A 30% write-off of Classified Loans will totally wipe out the Total Capital Cushion of one bank (highlighted in red) and severely affect (reduce by 25% or more) the Total Capital Cushion of nine other banks:
  1. Inter-Asia Development Bank (104.04% reduction in Total Capital Cushion)
  2. Bangko Kabayan Inc (67.57% reduction in Total Capital Cushion)
  3. United Coconut Planters Bank (63.39% reduction in Total Capital Cushion)
  4. Yuanta Savings Bank Philippines (46.92% reduction in Total Capital Cushion)
  5. Malayan Bank Savings and Mortgage Bank (37.02% reduction in Total Capital Cushion)
  6. Bank of China Limited - Manila Branch (34.89% reduction in Total Capital Cushion)
  7. RCBC Savings Bank Inc (34.12% reduction in Total Capital Cushion)
  8. Bataan Development Bank (29.25% reduction in Total Capital Cushion)
  9. Legazpi Savings Bank Inc (26.18% reduction in Total Capital Cushion)
  10. Equicom Savings Bank (25.56% reduction in Total Capital Cushion)
 

A 40% write-off of Classified Loans will totally wipe out the Total Capital Cushion of one bank and severely affect (reduce by 25% or more) the Total Capital Cushion of thirteen more banks:
 
 
  1. Inter-Asia Development Bank (138.72% reduction in Total Capital Cushion)
  2. Bangko Kabayan Inc (90.10% reduction in Total Capital Cushion)
  3. United Coconut Planters Bank (84.52% reduction in Total Capital Cushion)
  4. Yuanta Savings Bank Philippines (62.56% reduction in Total Capital Cushion)
  5. Malayan Bank Savings and Mortgage Bank (49.36% reduction in Total Capital Cushion)
  6. Bank of China Limited - Manila Branch (46.52% reduction in Total Capital Cushion)
  7. RCBC Savings Bank Inc (45.50% reduction in Total Capital Cushion)
  8. Bataan Development Bank (39.00% reduction in Total Capital Cushion)
  9. Legazpi Savings Bank Inc (34.91% reduction in Total Capital Cushion)
  10. Equicom Savings Bank (34.08% reduction in Total Capital Cushion)
  11. Philippine Resources Savings Banking (30.39% reduction in Total Capital Cushion)
  12. Robinsons Bank Corporation (28.75% reduction in Total Capital Cushion)
  13. Philippine Business Bank Inc (28.46% reduction in Total Capital Cushion)
  14. China Bank Savings (27.32% reduction in Total Capital Cushion)

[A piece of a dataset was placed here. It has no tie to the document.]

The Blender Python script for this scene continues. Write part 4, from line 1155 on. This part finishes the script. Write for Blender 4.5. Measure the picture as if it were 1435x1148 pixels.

A 50% write-off of Classified Loans will totally wipe out the Total Capital Cushion of three banks and severely affect (reduce by 30% or more) the Total Capital Cushion of seventeen more banks:
  1. Inter-Asia Development Bank (173.40% reduction in Total Capital Cushion)
  2. Bangko Kabayan Inc (112.62% reduction in Total Capital Cushion)
  3. United Coconut Planters Bank (105.65% reduction in Total Capital Cushion)
  4. Yuanta Savings Bank Philippines (78.20% reduction in Total Capital Cushion)
  5. Malayan Bank Savings and Mortgage Bank (61.69% reduction in Total Capital Cushion)
  6. Bank of China Limited - Manila Branch (58.15% reduction in Total Capital Cushion)
  7. RCBC Savings Bank Inc (56.87% reduction in Total Capital Cushion)
  8. Bataan Development Bank (48.75% reduction in Total Capital Cushion)
  9. Legazpi Savings Bank Inc (43.64% reduction in Total Capital Cushion)
  10. Equicom Savings Bank (42.60% reduction in Total Capital Cushion)
  11. Philippine Resources Savings Banking (37.98% reduction in Total Capital Cushion)
  12. Robinsons Bank Corporation (35.94% reduction in Total Capital Cushion)
  13. Philippine Business Bank Inc (35.57% reduction in Total Capital Cushion)
  14. China Bank Savings (34.16% reduction in Total Capital Cushion)
  15. UCPB Savings Bank (30.91% reduction in Total Capital Cushion)
  16. Maritime Savings Bank Corporation (28.22% reduction in Total Capital Cushion)
  17. Philippine Savings Bank (28.20% reduction in Total Capital Cushion)
  18. Dumaguete City Development Bank Inc (27.75% reduction in Total Capital Cushion)
  19. Penbank (27.12% reduction in Total Capital Cushion)
  20. Philippine Veterans Bank (26.26% reduction in Total Capital Cushion)

Please bear in mind that a number of these banks are already very weak and are in distress.  Please see a previous blog post: "The Top Distressed Philippine Banks as of June 30, 2018".  Moreover, their capital can be overstated.  See a previous blog post "Overstated Capital of Philippine Banks as of June 30, 2018".  As such, any reduction in their capital cushion could knock down an already weak bank.